The chief executive of Qatar’s sovereign wealth fund announced yesterday a $10 billion investment joint venture with China’s Citic Group. Ahmad Bin Mohamed Al-Sayed also said the institution was expanding its Beijing and New Delhi offices and opening a branch in New York.

Qatar Investment Authority is no stranger to bold moves in China. It raised eyebrows in late 2012 by applying for an unprecedented $5 billion in QFII quota, and was duly granted the largest such award at the time of $1 billion in December of that year, as reported.

This was in keeping with the state investor’s role of projecting – many feel arrogantly – Qatar’s image abroad, noted Victoria Barbary, director at the Sovereign Wealth Center, a research house in London.

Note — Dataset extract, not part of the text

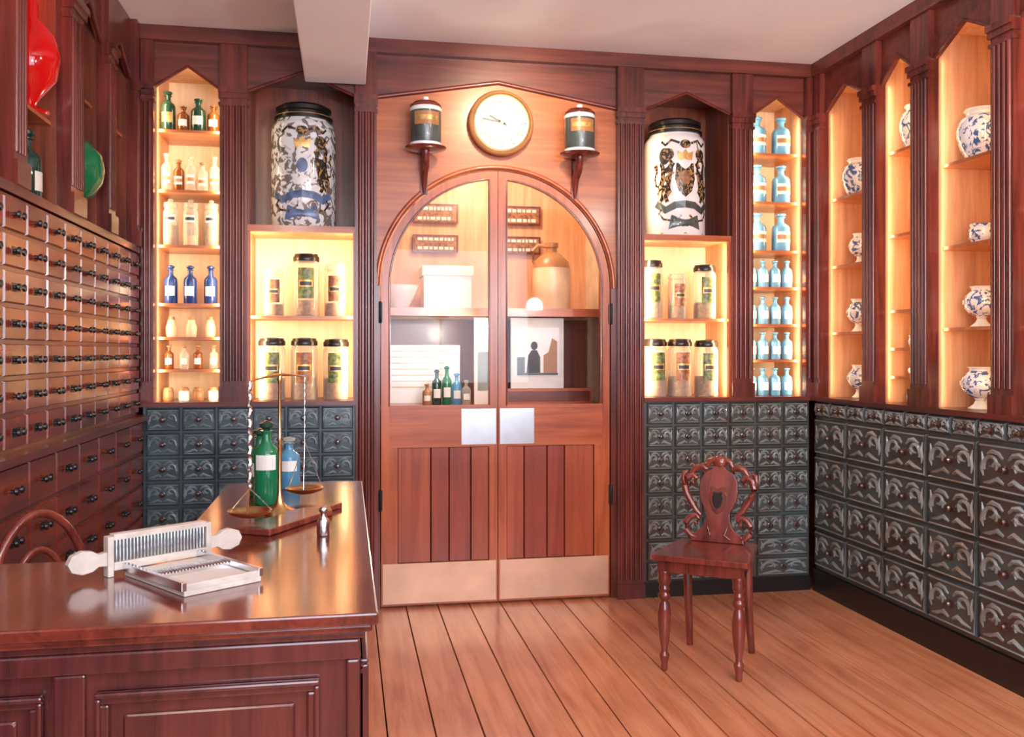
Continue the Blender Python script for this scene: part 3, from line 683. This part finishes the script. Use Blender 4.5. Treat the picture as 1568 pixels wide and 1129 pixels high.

But when the Emir, Sheikh Hamad Bin Khalifa Al Thani, handed power to his son, there was a major government reshuffle. Al-Sayed – previously head of QIA’s foreign investment arm, Qatar Holding – was named CEO, replacing Sheikh Hamad Bin Jassim Al Thani. The latter had led Qatar’s government since 2007 as both premier and foreign minister.

Subsequenty, whereas QIA used to be a very top-down-driven fund that did big, eye-catching deals, it has been more low-key since the change of management, said Barbary.

The SWF now seems to take a more strategic, less opportunistic approach, having built up its in-house resources – it has a new strategy unit, for instance – she noted. “They’re still doing pretty big deals, but there’s now more to it than that. They’re taking a more holistic view, thinking about where the long-term returns are.”

Hence a greater focus on China and its long-term potential might seem appropriate.

And the Citic deal is very much in the mould of what big sovereign wealth funds are doing these days: finding partners to help them source deals, with a lot more mutual collabaration than in the past. “In this case, QIA has the money, and Citic knows the market very well,” said Barbary.

Al-Sayed has indicated its openness to new partnership opportunities, as it looks to invest $15 billion to $20 billion in the next five years. He pointed to investments the fund has made in Chinese and Hong Kong companies, such as Lifestyle International (Sogo), Citic Group and Alibaba.

QIA certainly has money to spend, if the Institute of International Finance is to be believed – it puts the SWF’s assets under management at $303 billion.

Barbary suggested this number is probably closer to reality than the International Monetary Fund’s estimate of $170 billion. “That always seemd quite low to me – because until recently QIA has been getting a really large chunk of Qatar’s oil and gas revenues.”

She did add the caveat: “Noone really knows how much they have; it’s such an illiquid portfolio, making it hard to value."

QIA remains unpredictable in other ways: despite a lower-profile approach, it can still capture the headlines, as the Sovereign Wealth Center pointed out in its half-yearly report this week.

Qatar Holding in March this year led a consortium – comprising US private equity firm Certares, funds managed by BlackRock and Australia’s Macquarie Capital – to buy a 50% stake in American Express’s global business travel division.

Then in May the SWF defied US and EU sanctions imposed on Russia after the invasion of Crimea when it committed $2 billion to a joint vehicle with the Russia Direct Investment Fund, the federation’s state-owned PE firm.

Don’t bet against more surprises from this mercurial institution.